Bu sırada tamir bahanesiyle üç saattir çeşme yanında bekleyen
tetikçiler bekledikleri fırsatı yakalamış olmakla rovelverlerle ateş
etmeye başladı. İlk kurşunlardan biriyle Mahmud Şevket Paşa yanağından
yaralanırken, Yaver İbrahim Bey hemen oracıkta hayatını kaybetti.
Suikastçilere karşılık vermekte olan Uşak Kazım Ağa da ise yaralandı.
İşte bu sırada Topal Tevfik otomobilin basamağına çıkarak pencereden
Mahmud Şevket Paşa’nın beynini üç-dört kurşunla parçaladı ve arkadaşları
ile araca binerek sur dışına kaçtı. Başyaver ve şöför saldırıdan yara
almadan kurtuldu, Mahmud Şevket Paşa ise kısa süre önce ayrıldığı
Harbiye Nezareti’ne geri götürülerek Şura-yı Askeri Dairesi’nde
tedavisine çalışıldı.
Fakat yapacak bir şey kalmadığından yarım saat sonra orada öldü.
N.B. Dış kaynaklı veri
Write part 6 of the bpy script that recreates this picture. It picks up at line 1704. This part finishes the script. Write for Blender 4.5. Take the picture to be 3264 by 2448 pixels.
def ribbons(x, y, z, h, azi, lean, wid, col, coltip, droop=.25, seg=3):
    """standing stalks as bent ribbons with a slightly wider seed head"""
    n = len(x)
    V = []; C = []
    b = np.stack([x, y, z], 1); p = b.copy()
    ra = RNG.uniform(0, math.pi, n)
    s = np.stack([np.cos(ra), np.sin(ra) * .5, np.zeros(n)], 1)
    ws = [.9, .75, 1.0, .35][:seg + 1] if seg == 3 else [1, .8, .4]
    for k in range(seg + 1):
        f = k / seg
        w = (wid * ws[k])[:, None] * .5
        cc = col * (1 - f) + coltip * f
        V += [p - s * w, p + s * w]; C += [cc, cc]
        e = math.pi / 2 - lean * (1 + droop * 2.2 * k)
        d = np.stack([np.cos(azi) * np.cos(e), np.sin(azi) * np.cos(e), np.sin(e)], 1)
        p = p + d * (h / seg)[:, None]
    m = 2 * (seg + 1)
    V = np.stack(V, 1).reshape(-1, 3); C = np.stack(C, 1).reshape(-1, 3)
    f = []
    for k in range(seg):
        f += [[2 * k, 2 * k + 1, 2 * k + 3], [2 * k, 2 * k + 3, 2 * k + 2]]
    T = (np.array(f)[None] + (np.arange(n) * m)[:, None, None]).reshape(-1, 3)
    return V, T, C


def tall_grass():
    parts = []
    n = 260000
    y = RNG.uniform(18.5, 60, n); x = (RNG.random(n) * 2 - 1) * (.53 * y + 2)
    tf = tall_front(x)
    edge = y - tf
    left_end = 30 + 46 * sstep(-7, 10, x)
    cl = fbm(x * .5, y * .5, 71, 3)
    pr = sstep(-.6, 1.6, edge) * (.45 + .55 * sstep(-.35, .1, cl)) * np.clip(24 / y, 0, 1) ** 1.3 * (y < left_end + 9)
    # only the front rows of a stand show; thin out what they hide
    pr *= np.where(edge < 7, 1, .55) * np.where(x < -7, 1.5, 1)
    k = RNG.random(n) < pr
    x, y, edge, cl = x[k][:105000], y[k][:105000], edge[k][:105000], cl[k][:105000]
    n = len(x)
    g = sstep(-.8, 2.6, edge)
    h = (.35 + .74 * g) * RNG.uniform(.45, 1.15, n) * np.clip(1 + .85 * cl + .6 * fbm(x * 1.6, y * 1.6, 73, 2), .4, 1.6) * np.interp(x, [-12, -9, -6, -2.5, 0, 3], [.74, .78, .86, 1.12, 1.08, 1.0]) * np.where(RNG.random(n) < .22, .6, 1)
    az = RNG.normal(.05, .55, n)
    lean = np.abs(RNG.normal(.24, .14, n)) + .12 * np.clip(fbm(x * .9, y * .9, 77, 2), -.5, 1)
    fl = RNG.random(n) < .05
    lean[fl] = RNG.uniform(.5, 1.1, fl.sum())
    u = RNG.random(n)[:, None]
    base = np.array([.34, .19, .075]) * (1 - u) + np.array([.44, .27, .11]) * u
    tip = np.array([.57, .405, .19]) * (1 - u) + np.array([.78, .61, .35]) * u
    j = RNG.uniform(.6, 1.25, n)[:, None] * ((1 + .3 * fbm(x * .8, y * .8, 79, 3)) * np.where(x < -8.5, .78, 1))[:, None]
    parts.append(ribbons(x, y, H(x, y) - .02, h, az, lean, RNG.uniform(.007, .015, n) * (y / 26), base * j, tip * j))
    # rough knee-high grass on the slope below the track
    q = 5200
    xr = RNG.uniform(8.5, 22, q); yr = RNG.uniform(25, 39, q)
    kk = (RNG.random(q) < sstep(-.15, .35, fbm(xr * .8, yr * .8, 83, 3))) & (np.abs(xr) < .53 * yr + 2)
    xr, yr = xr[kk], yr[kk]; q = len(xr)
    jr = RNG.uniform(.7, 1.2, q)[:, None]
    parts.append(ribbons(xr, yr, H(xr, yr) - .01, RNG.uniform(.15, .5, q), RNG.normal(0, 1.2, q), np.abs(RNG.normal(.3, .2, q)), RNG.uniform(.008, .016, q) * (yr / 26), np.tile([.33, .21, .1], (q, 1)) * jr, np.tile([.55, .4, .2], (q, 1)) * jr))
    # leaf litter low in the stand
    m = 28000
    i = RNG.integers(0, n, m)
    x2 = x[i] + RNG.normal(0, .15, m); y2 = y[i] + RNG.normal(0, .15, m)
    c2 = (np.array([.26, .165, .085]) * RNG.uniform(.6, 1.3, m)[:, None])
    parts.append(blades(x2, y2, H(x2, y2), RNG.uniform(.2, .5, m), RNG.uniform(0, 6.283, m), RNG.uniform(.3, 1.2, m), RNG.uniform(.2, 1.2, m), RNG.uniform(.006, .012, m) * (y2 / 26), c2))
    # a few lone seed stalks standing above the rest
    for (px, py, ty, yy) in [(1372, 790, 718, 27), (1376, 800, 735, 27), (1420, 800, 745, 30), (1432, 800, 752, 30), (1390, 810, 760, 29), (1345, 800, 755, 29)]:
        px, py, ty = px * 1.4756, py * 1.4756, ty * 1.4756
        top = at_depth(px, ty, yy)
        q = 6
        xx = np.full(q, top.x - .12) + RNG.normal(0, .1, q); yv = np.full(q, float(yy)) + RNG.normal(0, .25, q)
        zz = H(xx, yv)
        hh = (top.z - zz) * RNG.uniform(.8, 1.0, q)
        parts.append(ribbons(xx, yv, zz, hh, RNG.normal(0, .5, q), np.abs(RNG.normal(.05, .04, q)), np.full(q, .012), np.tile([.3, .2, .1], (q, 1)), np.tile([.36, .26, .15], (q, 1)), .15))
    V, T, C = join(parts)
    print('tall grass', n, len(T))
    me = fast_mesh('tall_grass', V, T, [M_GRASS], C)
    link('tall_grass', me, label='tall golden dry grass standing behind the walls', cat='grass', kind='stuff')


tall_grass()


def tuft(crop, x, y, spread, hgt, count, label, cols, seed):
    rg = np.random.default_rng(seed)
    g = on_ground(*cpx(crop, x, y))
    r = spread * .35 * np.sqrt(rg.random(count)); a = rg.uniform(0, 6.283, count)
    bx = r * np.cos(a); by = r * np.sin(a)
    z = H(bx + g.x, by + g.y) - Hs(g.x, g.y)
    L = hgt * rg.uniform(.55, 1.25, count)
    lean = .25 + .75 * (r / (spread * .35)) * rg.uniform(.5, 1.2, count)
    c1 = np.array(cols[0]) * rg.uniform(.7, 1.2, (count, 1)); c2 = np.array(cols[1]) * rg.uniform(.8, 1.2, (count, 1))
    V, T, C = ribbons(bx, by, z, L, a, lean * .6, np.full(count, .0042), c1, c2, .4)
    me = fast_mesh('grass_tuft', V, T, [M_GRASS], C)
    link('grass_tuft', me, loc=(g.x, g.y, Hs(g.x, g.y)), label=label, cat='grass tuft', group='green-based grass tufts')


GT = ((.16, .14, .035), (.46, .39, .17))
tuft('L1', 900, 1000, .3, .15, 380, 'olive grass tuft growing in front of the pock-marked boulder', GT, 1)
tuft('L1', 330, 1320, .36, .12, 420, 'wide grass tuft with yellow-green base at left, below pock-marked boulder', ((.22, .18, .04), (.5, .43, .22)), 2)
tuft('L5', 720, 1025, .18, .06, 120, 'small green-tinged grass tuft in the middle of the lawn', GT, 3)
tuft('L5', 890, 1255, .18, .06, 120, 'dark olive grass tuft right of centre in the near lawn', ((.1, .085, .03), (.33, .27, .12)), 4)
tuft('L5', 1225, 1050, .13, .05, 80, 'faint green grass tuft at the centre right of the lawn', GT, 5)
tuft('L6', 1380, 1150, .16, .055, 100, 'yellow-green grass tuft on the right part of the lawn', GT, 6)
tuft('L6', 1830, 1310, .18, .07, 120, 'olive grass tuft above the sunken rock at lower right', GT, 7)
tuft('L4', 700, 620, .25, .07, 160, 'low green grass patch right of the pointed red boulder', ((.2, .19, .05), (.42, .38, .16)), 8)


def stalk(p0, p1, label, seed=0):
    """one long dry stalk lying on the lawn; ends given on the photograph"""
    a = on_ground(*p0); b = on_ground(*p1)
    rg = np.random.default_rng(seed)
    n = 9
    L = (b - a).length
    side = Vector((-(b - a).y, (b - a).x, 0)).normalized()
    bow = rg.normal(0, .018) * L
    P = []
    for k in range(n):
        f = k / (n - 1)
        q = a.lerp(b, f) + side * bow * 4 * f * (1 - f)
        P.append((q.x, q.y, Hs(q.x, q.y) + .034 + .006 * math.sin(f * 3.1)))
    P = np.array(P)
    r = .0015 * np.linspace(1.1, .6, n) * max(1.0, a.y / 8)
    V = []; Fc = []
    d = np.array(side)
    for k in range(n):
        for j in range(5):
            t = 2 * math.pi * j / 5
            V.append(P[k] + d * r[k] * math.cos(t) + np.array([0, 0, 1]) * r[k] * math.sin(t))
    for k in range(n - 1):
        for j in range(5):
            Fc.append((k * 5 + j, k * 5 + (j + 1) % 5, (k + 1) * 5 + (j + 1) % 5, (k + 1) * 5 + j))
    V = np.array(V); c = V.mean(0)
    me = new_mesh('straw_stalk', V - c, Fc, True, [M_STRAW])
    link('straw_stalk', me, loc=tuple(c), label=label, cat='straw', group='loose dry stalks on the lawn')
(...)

Bundan sonra yaşananları “Tercüman-ı Hakikat Gazetesi” muhabiri: “Mahmud
Şevket Paşa’nın cenazesi Harbiye Nezareti binasının alt katında, Fındık
Hafız Efendi tarafından gasledilmiş ve Enderun-u Hümayun Efendileri bu
esnada kendisine yardımda bulunmuştur. Cenaze törenine Padişah adına Baş
Mabeynci Halid Hurşid Bey, Şehzade Ziyaeddin ve Ömer Hilmi Efendi’ler
ve Yaveran-ı Şehriyari’den Fuad Bey ve Almanya, İsviçre, Fransa
Ateşemiliterleri ve resmi askeri birçok görevli katılmıştır.Cenaze,
Harbiye Nezareti avlusunun ortasında üzeri şal örtülü bir masa üzerine
konulmuştur.
Dualarla buradan hareket edilip, Beyazıt Meydanı’nda süvari
bölükleri, müfrezeler, alaylar, taburlar, Darü’l-Fünun talebeleri,
birçok polis, jandarma ve ahalinin de katıldığı bir cenaze alayıyla
Paşa’nın şehid edildiği noktaya gelinip dua edilmiştir. Saat on ikiyi
çeyrek geçe Yaver İbrahim Bey’in cenazesinin getirilmesiyle kalabalık
daha da artmış ve Ayasofya Camii’nde cenaze namazları kılınmıştır. Daha
sonra Sirkeci’ye varılarak cenazeler istimbotla Dolmabahçe’ye çıkarılmış
ve “Hürriyet-i Ebediyye” tepesine nakledilmiştir. Burada irad edilen
nutuk ve duaların ardından yapılan definler ile tören sona ermiştir.”
Cümleleriyle aktarmıştı.
İttihat Terakki Cemiyeti’ni dahi zorlayan Mahmud Şevket Paşa’nın
ölümü o dönemde Osmanlı siyasetindeki bütün grupların işine geldi ve
İstanbul Muhafızlığı ve Emniyet Müdürlüğü’nce hazırlığı haber alınan
suikast için Cemiyetin girişimiyle hiçbir tedbir alınmadı. Sadrazamın
üstünlüğünden böylece kurtulan İttihatçılar bu olayı muhalifleri
bütünüyle sindirmek için kullandı. Olayla ilgili görülen, katiller de
dahil 37 kişi kişi yargılandı ve 12’si Beyazıt Meydanı’nda idam edildi.